In the course of her “heroic age,” England laid the foundations of her future supremacy; she did so by means of brigandage and theft, of violence and treachery, after she had perceived the strength of her insular position and had learnt how to utilise that strength. Her rulers had recognised the value of a national industry, and had understood the means best calculated to favor its growth.

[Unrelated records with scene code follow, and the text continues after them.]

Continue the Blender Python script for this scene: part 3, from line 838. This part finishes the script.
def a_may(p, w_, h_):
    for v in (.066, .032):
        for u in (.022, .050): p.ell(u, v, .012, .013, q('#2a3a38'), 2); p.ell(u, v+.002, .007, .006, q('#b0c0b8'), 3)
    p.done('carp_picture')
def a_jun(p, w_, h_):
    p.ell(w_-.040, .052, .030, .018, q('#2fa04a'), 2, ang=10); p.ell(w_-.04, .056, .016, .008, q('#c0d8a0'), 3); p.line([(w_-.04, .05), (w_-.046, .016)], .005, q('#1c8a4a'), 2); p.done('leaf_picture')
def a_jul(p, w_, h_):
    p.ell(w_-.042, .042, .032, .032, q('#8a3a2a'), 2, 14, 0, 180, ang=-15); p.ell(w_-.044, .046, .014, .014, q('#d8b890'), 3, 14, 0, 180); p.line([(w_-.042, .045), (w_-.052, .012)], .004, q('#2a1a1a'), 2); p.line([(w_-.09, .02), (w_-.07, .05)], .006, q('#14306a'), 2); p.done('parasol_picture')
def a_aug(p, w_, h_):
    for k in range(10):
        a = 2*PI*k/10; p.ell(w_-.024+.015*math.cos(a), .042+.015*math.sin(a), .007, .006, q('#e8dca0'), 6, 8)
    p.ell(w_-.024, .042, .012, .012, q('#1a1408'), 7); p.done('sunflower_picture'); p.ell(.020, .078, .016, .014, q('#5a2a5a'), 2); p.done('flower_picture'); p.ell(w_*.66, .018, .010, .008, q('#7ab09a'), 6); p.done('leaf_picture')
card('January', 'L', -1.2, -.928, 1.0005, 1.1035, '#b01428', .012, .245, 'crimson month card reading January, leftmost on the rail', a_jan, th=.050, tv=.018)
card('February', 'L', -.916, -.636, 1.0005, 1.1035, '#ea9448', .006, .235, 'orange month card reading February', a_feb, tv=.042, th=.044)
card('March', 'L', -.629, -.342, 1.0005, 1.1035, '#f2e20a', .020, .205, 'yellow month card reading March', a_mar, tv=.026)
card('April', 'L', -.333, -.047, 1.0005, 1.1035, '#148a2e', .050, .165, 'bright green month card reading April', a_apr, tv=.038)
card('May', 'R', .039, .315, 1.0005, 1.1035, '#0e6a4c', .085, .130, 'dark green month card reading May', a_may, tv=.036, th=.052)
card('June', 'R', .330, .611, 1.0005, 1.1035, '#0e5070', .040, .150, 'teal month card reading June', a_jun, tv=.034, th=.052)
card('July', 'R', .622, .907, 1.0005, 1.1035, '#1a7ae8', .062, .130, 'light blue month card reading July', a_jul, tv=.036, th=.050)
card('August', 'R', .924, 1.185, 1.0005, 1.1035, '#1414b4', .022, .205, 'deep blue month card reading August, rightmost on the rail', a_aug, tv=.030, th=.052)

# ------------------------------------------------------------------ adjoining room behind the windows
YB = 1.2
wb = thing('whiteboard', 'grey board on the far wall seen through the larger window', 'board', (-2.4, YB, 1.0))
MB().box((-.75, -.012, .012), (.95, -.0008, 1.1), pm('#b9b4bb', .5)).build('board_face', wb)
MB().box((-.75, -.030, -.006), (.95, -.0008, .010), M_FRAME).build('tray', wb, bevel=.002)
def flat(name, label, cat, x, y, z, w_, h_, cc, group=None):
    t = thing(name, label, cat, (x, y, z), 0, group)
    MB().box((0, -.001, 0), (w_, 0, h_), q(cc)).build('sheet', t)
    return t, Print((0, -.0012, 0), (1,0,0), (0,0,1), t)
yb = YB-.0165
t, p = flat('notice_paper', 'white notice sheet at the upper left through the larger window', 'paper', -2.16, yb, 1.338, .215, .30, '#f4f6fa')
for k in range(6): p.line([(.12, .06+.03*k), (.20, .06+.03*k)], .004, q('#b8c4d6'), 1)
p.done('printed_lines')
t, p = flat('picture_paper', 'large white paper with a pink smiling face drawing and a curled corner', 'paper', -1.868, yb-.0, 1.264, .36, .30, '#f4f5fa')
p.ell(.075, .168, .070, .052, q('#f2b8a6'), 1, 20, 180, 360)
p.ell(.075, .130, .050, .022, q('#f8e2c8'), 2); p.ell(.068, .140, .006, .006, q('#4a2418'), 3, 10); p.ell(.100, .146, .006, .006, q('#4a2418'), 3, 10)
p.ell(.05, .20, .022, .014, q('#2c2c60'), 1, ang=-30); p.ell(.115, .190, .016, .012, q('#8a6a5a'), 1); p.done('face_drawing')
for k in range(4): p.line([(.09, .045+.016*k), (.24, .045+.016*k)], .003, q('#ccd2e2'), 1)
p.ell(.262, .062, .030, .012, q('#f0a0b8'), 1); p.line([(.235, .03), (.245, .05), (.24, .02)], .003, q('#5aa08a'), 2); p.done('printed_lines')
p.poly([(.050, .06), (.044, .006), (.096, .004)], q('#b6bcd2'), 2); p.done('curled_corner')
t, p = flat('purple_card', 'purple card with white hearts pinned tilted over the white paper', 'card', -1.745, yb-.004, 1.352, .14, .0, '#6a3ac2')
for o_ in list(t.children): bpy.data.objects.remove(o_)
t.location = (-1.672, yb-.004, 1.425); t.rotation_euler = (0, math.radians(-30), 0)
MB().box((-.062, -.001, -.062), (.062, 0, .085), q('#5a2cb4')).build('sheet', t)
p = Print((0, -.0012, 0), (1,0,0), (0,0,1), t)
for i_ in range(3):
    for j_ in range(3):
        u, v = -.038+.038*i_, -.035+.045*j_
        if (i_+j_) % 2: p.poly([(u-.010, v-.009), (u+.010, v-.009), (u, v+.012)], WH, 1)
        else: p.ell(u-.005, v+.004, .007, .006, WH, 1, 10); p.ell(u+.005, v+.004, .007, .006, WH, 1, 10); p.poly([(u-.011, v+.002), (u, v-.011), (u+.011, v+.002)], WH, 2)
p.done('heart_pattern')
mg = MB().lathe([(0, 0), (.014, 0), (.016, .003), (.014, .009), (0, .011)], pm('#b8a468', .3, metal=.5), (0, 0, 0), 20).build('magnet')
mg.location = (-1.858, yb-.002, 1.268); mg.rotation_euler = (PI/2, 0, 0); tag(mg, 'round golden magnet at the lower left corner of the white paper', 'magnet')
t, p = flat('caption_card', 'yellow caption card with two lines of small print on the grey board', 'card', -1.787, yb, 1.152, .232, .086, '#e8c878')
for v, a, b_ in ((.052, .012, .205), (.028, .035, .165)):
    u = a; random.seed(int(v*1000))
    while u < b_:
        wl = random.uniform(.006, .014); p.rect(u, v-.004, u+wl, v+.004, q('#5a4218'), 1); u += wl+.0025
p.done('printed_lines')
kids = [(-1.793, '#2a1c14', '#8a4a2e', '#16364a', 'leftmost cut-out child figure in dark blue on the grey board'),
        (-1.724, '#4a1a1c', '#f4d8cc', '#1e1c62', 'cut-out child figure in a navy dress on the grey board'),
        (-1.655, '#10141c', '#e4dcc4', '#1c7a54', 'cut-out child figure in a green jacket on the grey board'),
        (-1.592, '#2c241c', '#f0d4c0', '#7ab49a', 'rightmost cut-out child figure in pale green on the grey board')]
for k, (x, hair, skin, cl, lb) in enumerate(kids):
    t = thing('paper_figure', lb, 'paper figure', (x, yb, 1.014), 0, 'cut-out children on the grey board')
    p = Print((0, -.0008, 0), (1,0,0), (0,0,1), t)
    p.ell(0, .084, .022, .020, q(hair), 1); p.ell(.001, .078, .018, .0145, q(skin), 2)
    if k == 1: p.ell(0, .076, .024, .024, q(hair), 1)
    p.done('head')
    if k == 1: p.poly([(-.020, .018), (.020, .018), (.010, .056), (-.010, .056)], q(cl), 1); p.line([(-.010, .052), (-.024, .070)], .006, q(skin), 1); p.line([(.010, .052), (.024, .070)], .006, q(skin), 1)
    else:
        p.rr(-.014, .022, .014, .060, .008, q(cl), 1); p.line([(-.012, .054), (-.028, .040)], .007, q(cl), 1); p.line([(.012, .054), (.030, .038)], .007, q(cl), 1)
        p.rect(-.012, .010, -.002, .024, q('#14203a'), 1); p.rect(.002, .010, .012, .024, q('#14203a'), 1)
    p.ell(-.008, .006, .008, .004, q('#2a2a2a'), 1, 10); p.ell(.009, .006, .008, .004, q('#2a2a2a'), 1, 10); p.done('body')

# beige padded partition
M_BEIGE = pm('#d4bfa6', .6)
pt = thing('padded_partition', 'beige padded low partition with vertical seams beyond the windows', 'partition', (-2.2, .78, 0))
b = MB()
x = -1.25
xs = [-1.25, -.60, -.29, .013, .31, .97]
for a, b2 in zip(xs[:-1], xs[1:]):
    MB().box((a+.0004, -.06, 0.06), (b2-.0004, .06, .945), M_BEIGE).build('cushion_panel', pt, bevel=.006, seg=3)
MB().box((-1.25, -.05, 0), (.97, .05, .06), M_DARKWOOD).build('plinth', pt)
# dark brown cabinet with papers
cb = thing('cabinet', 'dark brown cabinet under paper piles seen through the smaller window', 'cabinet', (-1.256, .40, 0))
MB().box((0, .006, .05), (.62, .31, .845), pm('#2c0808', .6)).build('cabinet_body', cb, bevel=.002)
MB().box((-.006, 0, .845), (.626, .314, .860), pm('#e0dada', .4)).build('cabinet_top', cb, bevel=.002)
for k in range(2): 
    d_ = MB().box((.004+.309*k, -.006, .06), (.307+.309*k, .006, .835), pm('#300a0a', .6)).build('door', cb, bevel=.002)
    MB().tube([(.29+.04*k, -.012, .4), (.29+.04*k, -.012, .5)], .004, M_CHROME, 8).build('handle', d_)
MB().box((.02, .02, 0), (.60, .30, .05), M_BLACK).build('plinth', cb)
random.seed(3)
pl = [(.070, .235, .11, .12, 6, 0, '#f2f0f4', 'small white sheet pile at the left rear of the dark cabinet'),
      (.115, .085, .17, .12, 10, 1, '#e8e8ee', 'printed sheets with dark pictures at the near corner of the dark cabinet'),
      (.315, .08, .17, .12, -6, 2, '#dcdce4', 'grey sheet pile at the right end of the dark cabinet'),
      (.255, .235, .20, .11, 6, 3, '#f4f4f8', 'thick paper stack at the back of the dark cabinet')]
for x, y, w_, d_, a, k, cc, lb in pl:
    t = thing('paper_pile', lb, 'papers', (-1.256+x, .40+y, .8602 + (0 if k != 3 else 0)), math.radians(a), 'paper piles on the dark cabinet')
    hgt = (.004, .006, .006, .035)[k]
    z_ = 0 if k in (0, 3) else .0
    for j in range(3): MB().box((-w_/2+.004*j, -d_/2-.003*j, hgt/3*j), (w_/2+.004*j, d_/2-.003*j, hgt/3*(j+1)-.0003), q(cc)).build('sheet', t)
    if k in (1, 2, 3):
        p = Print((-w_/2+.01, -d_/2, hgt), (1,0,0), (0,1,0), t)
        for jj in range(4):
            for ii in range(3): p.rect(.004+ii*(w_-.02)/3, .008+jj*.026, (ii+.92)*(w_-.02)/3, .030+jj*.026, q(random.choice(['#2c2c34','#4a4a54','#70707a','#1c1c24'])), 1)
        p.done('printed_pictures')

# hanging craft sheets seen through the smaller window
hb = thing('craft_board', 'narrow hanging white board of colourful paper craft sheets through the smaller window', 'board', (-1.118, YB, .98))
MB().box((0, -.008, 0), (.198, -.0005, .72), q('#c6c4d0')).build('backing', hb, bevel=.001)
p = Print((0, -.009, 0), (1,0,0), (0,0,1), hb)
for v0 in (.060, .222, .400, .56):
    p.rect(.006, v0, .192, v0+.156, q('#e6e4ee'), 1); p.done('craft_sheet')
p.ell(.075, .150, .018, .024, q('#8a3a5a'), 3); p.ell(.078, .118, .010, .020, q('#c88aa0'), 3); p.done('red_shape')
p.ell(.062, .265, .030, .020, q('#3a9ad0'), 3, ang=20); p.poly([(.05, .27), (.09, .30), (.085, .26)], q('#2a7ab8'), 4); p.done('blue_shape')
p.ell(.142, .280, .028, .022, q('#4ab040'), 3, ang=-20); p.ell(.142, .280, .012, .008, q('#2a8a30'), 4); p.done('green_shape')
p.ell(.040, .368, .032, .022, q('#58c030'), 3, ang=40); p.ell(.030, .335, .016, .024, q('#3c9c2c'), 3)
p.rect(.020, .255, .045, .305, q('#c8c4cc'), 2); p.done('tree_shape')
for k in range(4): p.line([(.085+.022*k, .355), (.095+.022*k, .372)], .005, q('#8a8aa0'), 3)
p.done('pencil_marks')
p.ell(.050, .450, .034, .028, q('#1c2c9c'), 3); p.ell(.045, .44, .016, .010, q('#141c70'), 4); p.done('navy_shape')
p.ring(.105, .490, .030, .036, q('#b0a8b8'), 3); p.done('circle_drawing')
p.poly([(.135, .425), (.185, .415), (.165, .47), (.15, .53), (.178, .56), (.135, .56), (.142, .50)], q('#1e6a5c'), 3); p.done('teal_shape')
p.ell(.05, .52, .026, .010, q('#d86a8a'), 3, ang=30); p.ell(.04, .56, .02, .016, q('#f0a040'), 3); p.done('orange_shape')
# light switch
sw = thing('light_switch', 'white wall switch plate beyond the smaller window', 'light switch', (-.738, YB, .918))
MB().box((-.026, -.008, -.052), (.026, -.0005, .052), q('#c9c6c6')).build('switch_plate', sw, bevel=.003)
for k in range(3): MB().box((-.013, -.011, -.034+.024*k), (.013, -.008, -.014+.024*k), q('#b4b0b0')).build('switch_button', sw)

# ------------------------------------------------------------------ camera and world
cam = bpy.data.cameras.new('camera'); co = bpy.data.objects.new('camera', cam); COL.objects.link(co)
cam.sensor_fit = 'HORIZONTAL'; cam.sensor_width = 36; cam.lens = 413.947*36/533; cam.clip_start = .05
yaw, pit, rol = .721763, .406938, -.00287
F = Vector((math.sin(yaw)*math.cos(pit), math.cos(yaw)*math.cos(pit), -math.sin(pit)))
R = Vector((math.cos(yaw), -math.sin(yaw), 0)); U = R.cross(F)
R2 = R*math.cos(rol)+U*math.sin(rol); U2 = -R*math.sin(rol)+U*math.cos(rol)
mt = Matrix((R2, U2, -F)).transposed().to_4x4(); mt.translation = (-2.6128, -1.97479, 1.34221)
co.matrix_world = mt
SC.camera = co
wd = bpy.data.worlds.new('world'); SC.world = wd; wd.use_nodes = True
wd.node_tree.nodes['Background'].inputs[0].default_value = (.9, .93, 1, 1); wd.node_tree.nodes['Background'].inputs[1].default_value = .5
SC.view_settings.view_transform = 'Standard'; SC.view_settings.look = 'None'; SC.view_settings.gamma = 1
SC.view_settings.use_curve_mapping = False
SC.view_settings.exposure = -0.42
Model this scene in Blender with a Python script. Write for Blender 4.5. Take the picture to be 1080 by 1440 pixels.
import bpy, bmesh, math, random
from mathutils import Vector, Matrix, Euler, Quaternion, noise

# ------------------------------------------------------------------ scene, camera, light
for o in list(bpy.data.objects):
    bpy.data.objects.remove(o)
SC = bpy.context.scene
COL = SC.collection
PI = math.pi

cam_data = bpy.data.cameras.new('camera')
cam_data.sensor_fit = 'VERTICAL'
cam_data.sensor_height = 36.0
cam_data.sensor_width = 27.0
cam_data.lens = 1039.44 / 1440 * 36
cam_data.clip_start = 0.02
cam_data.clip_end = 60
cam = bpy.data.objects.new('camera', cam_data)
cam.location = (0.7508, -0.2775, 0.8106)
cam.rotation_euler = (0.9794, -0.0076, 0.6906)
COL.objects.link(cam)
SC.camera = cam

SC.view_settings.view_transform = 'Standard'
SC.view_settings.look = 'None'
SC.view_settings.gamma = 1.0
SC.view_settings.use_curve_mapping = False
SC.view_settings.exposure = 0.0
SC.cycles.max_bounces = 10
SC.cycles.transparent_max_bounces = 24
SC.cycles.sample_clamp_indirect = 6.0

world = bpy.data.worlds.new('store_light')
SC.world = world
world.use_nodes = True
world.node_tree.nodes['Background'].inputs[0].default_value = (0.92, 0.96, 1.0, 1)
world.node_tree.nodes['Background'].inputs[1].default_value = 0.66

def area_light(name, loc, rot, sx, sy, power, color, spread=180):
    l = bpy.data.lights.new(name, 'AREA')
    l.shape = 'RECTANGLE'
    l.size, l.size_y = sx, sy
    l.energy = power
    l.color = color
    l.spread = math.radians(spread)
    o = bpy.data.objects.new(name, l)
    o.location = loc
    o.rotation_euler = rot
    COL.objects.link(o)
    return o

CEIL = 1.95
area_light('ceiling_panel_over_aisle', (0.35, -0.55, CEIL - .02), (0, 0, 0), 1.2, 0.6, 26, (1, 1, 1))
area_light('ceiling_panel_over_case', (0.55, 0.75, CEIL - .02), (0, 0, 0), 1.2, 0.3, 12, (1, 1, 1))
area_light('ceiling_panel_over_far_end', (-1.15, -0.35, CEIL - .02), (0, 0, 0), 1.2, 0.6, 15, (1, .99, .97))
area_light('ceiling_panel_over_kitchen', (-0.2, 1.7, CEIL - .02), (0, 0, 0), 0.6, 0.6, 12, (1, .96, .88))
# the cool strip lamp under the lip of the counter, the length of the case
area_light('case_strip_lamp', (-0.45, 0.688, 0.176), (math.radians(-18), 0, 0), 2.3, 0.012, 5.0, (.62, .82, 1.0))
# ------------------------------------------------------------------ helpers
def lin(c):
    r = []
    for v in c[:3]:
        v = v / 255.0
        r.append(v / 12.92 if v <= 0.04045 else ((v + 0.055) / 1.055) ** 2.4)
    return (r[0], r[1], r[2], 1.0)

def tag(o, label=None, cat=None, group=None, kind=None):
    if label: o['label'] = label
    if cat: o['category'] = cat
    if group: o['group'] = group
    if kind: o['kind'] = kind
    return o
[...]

The English of those days were by no means supermen. They were not more intelligent than other nations; on the contrary, during the era of discoveries they discovered nothing, and during the era of inventions they invented nothing. But they understood the art of ploughing their fields by means of stolen oxen. And that which very clearly distinguished them from every other European people was the greed of lucre as the fundamental mainspring of action.
CHAPTER II
THE PIOUS PIRATES
SEVENTEENTH CENTURY
Whereas the whole of the once prosperous German industry disappeared in the course of the Thirty Years’ War, leaving a convenient vacancy for English production to fill; this was by no means the case with the Netherlands. After the separation of the latter from Spain, their industry and commerce reached an unprecedented height of development. Colonies were acquired in East India, in the Indian Ocean, in North America, and in South Africa. During the German wars of religion, the Netherlands offered a place of refuge to many of the best elements of the German population, and also convenient and profitable investments for their money. Emigrants and investments contributed very largely to the growing prosperity of the little country. If the German Empire had evolved normally, Holland would have become its “window” opening on to the North Sea and the Channel. Nature would certainly seem to have destined the Netherlands, including Belgium, to play this part. But the German Empire had been turned into a desert, and its commercial importance had ceased to exist.